U.S. Senators Barbara Boxer (D-CA) and Bob Corker (R-TN), and 20 of their Senate colleagues, sent a letter on November 8th to President Barack Obama calling on him to address international parental child abduction with Japanese Prime Minister Yukio Hatoyama during his trip to Japan this week.
Specifically, the letter asks the Administration to work with the Japanese government to reunite children abducted to Japan with their American parents. They are less interested in persuading the Japanese to sign the Hague Convention on child abduction than on reuniting as quickly as possible the abducted children with their left-behind parents.
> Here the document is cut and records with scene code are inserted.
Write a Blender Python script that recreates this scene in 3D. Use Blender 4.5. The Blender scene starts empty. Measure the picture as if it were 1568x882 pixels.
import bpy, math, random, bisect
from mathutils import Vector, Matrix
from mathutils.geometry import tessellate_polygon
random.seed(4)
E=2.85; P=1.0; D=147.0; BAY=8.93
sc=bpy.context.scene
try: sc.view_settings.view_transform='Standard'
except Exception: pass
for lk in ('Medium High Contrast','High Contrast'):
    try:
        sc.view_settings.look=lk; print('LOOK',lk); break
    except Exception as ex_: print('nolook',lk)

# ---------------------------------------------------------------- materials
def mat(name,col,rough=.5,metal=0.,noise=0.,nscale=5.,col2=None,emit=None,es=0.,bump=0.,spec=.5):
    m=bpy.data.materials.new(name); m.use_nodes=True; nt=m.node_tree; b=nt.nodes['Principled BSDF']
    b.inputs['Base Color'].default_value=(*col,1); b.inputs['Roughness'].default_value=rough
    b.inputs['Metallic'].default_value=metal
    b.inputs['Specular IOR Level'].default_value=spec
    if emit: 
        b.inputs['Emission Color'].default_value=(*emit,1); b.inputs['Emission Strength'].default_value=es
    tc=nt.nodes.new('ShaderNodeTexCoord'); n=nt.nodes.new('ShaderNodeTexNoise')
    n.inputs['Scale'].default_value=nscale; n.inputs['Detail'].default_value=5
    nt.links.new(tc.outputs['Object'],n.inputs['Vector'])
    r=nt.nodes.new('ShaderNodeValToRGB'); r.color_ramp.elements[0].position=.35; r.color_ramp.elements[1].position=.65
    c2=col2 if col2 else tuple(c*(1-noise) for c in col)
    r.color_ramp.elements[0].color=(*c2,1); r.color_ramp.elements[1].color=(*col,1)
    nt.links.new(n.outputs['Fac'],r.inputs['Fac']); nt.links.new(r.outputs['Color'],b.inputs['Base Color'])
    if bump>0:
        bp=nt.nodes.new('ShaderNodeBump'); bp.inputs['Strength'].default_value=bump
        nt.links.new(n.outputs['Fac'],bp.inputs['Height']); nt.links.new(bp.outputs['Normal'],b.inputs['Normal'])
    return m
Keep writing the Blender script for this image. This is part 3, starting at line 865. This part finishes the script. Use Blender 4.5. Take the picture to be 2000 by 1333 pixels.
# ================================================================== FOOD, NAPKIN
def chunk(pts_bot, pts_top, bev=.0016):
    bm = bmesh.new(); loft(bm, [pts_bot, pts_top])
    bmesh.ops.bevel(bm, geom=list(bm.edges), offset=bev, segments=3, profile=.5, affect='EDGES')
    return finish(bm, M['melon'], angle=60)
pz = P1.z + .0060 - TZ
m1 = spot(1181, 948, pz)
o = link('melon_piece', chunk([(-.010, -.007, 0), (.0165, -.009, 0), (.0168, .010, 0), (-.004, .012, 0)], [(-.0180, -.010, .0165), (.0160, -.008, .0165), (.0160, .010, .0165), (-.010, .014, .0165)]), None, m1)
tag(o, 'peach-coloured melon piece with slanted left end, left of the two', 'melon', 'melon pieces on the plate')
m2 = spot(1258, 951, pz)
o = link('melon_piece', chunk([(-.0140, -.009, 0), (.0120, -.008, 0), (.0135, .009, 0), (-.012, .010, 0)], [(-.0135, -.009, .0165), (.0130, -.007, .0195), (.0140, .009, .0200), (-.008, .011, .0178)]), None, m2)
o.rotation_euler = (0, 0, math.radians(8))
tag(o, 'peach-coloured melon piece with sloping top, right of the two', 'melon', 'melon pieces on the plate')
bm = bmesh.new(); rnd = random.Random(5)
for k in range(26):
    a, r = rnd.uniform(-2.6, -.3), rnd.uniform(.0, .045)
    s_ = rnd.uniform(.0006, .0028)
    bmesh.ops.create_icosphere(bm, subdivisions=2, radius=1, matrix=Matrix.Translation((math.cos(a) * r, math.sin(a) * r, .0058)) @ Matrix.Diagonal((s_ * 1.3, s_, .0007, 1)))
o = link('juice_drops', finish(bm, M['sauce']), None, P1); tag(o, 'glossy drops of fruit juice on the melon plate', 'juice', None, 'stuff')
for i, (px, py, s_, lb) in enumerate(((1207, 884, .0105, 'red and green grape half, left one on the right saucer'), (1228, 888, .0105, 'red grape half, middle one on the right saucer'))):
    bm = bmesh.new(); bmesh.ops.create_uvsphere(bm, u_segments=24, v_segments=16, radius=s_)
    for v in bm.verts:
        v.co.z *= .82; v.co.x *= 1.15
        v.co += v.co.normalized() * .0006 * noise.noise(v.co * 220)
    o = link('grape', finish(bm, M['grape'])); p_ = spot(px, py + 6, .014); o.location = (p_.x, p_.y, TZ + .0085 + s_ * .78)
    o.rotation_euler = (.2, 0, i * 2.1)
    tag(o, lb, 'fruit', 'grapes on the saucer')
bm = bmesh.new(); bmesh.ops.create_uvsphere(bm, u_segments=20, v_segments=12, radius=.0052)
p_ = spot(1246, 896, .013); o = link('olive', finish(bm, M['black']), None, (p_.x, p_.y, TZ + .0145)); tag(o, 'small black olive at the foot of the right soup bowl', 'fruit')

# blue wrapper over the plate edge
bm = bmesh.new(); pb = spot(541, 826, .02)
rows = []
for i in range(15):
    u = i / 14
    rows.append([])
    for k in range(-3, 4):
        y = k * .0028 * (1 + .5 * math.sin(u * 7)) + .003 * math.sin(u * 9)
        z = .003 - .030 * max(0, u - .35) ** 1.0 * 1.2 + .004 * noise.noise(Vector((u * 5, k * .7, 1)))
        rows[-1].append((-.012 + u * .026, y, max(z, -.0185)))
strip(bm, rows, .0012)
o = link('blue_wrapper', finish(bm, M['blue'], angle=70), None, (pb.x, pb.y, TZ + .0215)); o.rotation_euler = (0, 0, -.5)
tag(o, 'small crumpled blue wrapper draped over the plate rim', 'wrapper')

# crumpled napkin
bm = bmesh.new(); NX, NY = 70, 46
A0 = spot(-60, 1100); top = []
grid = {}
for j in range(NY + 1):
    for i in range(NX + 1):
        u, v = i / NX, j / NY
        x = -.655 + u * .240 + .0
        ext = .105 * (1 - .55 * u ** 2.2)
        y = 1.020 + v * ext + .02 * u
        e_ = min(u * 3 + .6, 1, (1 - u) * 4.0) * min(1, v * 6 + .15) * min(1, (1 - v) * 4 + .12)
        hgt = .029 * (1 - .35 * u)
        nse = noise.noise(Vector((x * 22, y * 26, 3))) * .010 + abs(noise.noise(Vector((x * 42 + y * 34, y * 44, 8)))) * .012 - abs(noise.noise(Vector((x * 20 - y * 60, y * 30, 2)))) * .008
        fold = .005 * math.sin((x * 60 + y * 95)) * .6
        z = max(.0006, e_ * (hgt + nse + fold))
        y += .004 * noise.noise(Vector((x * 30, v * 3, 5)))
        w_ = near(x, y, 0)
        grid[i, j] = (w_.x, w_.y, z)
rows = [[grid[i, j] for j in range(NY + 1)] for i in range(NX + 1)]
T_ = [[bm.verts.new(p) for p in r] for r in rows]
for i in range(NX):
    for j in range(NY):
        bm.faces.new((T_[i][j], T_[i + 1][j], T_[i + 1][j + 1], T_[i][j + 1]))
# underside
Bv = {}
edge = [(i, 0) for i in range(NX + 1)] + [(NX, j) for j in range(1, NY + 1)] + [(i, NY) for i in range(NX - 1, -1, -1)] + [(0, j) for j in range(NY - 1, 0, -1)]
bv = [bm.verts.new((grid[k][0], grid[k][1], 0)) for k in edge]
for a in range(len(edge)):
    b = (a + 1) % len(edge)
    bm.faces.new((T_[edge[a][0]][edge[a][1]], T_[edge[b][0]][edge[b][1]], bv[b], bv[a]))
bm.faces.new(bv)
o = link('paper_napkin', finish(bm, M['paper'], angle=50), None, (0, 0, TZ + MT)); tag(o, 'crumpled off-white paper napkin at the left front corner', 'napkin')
The letter's text is HERE.
Senator Jim Webb (D-VA), chair of the Senate Committee on Foreign Relations, East Asia & Pacific Affairs Subcommittee, was not satisfied with simply signing the letter. He issued his own press release. Webb is not one to miss an opportunity to pound on Assistant Secretary of State for East Asian and Pacific Affairs Kurt Campbell for being disingenuous. Like many on Capitol Hill, Webb knows he has to keep Campbell's feet to the fire to produce results.
For now, Campbell says the Japanese Justice Ministry is a afraid of pressing for change to get the Hague signed or to do more. This is peculiar as Ministry Chiba has publicly said she was going to press on bringing Japan up to international standards on a host of issues. Diet members are also confronted daily by the complaints of their constituents negatively affected by the lack of Japanese laws for joint custody. There is a domestic movement in Japan for change. Maybe Campbell is just trying position any progress on the issue as a result his efforts.
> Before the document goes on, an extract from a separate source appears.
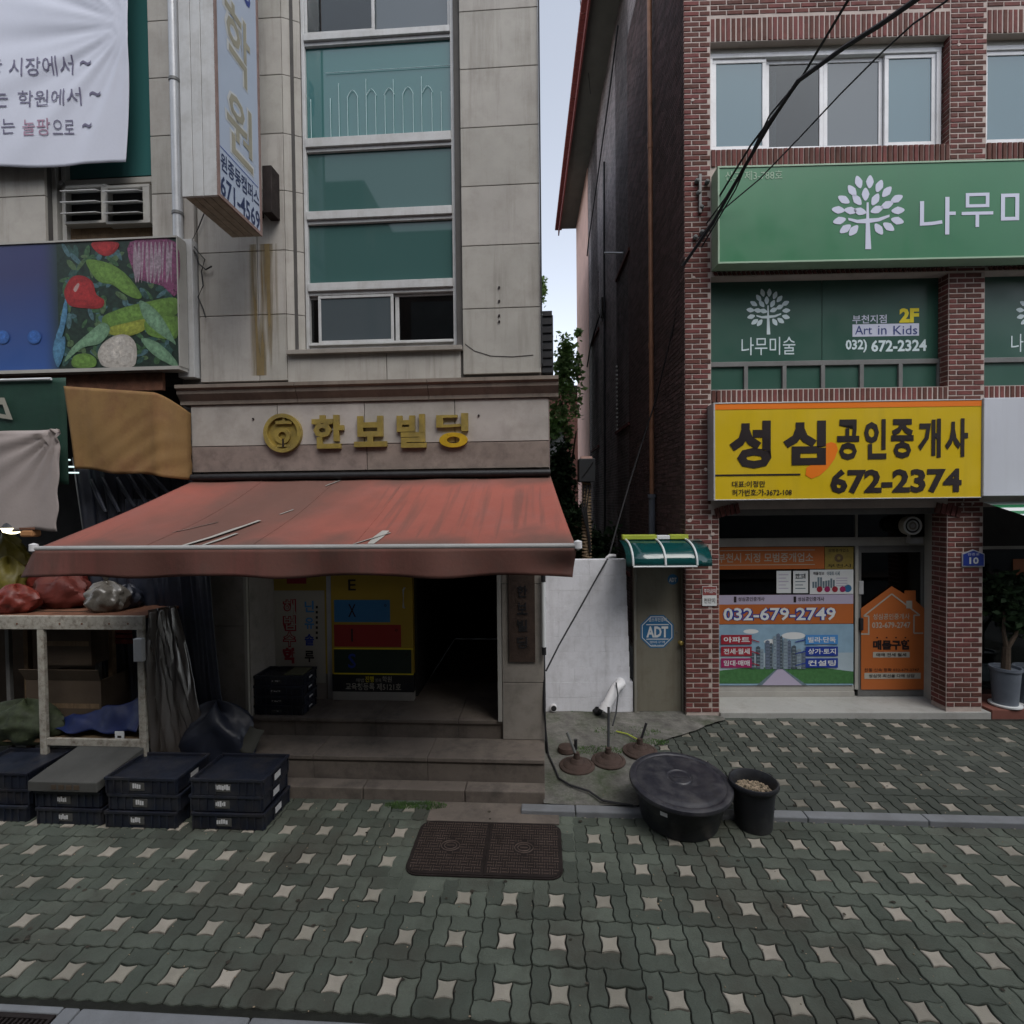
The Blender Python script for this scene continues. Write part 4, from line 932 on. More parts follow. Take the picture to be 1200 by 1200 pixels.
def blob(pts, m, name='vegetable_print', hi=True):
    # closed smooth outline through photo-measured points
    VL[0] += 1; w_ = vw-.0010-.00006*VL[0]; P = []; n = len(pts)
    for i in range(n):
        p0, p1, p2, p3 = [Vector(pts[(i+k-1) % n]) for k in range(4)]
        for q in range(4):
            t = q/4; P.append(.5*((2*p1)+(p2-p0)*t+(2*p0-5*p1+4*p2-p3)*t*t+(3*p1-p0-3*p2+p3)*t**3))
    o_ = prp(name, L, [(a.x, a.y) for a in P], w_, m, vg)
    cx_ = sum(a.x for a in P)/len(P); cy_ = sum(a.y for a in P)/len(P)
    if hi and max(a.x for a in P)-min(a.x for a in P) > 12:
        for f_, k_, dx, dy in ((.86, 1.12, -.6, -.8), (.55, 1.32, -1.2, -1.6)):
            VL[0] += 1; key = (m.name, k_)
            if key not in HC: HC[key] = vc(tuple(min(1, q*k_/.62) for q in HCOL.get(m.name, (.2, .3, .15))), .35, 25, 'highlight')
            prp(name, L, [(cx_+(a.x-cx_)*f_+dx, cy_+(a.y-cy_)*f_+dy) for a in P], vw-.0010-.00006*VL[0], HC[key], vg)
    return o_
rr = random.Random(4)
lm = [vc(c, .5, 30, 'leaf') for c in ((.07, .16, .07), (.05, .12, .10), (.12, .2, .09), (.10, .20, .22))]
for k in range(170):
    cx, cy = rr.uniform(76, 204), rr.uniform(287, 428); a = rr.uniform(0, 6.3); l, h = rr.uniform(4, 11), rr.uniform(2, 4)
    if not (283 < cy-l and cy+l < 431 and cx+l < 208): continue
    VL[0] += .2; prp('vegetable_print', L, [(cx+l*math.cos(a)*math.cos(q)-h*math.sin(a)*math.sin(q), cy+l*math.sin(a)*math.cos(q)+h*math.cos(a)*math.sin(q)) for q in [i*.7 for i in range(9)]], vw-.001-.00006*VL[0], lm[k % 4], vg)
red = vc((.40, .03, .03), .35, 5, 'pepper'); grn = vc((.16, .30, .06), .35, 8, 'cucumber'); wht = vc((.6, .56, .5), .15, 20, 'cauliflower'); pur = vc((.26, .08, .17), .8, 40, 'radicchio'); ylg = vc((.34, .38, .06), .3, 8, 'courgette'); sl = vc((.20, .36, .22), .4, 25, 'long_leaf'); bl2 = vc((.10, .26, .42), .4, 25, 'blue_leaf')
blob([(152, 284), (206, 284), (207, 345), (190, 335), (172, 330), (158, 322)], pur)
vein_ = vc((.46, .36, .42), .4, 30, 'vein')
for k in range(10): x0 = 157+k*4.8; blob([(x0, 286), (x0+2, 286), (x0+3+rr.uniform(-2, 2), 310), (x0+rr.uniform(-1, 3), 332), (x0-1, 310)], vein_)
blob([(108, 284), (138, 284), (135, 295), (124, 300), (113, 295)], red)
blob([(101, 305), (115, 305), (135, 312), (152, 326), (166, 346), (160, 350), (146, 344), (132, 334), (116, 330), (105, 316)], grn)
blob([(76, 338), (84, 325), (96, 323), (108, 330), (113, 345), (122, 352), (118, 361), (98, 361), (82, 358), (76, 348)], red)
blob([(86, 339), (91, 332), (93, 334), (89, 342)], vc((.7, .45, .42), .1, 5, 'glint'))
blob([(120, 372), (140, 362), (170, 354), (206, 349), (207, 368), (180, 374), (150, 378), (126, 386)], grn)
blob([(128, 384), (150, 378), (172, 374), (170, 386), (150, 394), (130, 392)], ylg)
blob([(172, 374), (207, 370), (207, 396), (186, 396), (172, 390)], grn)
blob([(163, 353), (175, 357), (190, 372), (206, 402), (200, 400), (180, 386), (168, 372)], sl)
blob([(120, 378), (129, 386), (118, 402), (96, 408), (76, 424), (84, 408), (104, 390)], sl)
blob([(76, 352), (79, 360), (77, 378), (70, 402), (62, 408), (70, 384)], bl2); blob([(62, 408), (75, 394), (76, 410), (70, 428), (66, 428)], bl2)
blob([(166, 396), (186, 402), (206, 422), (206, 430), (186, 420), (172, 408)], sl); blob([(86, 418), (100, 414), (112, 420), (110, 430), (86, 430)], grn)
blob([(115, 412), (122, 401), (136, 393), (150, 393), (159, 403), (160, 420), (154, 430), (124, 430), (116, 422)], wht)
flor_ = vc((.68, .64, .58), .15, 30, 'floret')
for cx, cy, r_ in ((128, 406, 6), (140, 400, 7), (150, 409, 6), (134, 416, 7), (147, 421, 6)): blob([(cx+r_*math.cos(q), cy+r_*.8*math.sin(q)) for q in (0, 1.2, 2.4, 3.6, 4.8)], flor_)
for x_ in (3, 40):
    blob([(x_+8*math.cos(q), 395+8*math.sin(q)) for q in (0, 1.05, 2.1, 3.1, 4.2, 5.2)], vc((.05, .16, .5), .15, 5, 'dot'))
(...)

Webb's press release moves beyond the stock introductory paragraph in the Boxer letter and adds:
For Webb, this letter builds upon efforts to help Virginia constituents whose children have been abducted to Japan. Webb, who serves as chairman of Foreign Relations Subcommittee on East Asian and Pacific Affairs, also raised the issue of child abductions to Japan during Assistant Secretary Kurt Campbell’s confirmation hearing this summer.
As the Senators stated in the letter, “Many parents have not seen or heard from their children in years. We cannot sit back and wait while these children grow up without one parent.”
The Senators noted that, while it is important that Japan accede to the Hague Convention on International Child Abduction, the administration must also work with Japan directly to resolve current cases.
Currently, Japan does not recognize international parental child abduction as a crime and is behind only Mexico and India in the number of parental child abduction cases involving American children.
It is interesting that Senator Daniel Inouye (D-HI), often a defender of Japan, signed the letter. Both the Chair and Ranking Minority Member of the Senate Foreign Relations Committee also signed.
The Senators who signed the letter are: Barbara Boxer, Bob Corker, John F. Kerry, Richard G. Lugar, Russell D. Feingold, Richard J. Durbin, Byron L. Dorgan, Dianne Feinstein, Lamar Alexander, Daniel K. Inouye, Jack Reed, Carl Levin, Sheldon Whitehouse, Mary L. Landrieu, Ron Wyden, Jeff Merkley, Maria Cantwell, Jim Webb, Roland W. Burris, Amy Klobuchar, Bill Nelson, Patty Murray.